(Data section)
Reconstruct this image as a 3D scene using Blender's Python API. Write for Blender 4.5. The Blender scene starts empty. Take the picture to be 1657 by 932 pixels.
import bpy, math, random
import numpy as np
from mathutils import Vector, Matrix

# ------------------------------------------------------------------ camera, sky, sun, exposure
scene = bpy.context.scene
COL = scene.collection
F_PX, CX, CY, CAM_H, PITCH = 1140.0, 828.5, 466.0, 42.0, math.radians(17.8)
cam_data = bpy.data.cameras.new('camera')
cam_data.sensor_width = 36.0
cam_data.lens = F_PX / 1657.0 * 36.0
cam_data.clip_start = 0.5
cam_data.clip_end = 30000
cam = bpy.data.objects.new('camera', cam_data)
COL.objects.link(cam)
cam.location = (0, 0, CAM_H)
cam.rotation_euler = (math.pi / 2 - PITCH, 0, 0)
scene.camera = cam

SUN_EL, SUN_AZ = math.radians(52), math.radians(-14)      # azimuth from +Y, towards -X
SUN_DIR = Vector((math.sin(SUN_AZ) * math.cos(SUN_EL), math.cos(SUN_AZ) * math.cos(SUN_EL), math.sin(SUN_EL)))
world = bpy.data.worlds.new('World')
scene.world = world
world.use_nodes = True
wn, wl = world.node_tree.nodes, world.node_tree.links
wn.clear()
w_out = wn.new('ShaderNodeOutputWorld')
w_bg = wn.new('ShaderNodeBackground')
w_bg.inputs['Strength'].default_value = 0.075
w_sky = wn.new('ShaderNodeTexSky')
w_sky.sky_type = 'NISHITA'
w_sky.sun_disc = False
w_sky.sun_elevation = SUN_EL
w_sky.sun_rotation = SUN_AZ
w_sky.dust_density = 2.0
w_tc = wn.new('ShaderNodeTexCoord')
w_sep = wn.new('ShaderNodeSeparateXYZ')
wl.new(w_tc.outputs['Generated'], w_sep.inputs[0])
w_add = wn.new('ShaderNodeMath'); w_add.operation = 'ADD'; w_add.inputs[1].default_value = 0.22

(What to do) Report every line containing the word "scene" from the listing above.

(Answer in full)
Reconstruct this image as a 3D scene using Blender's Python API. Write for Blender 4.5. The Blender scene starts empty. Take the picture to be 1657 by 932 pixels.
scene = bpy.context.scene
COL = scene.collection
scene.camera = cam
scene.world = world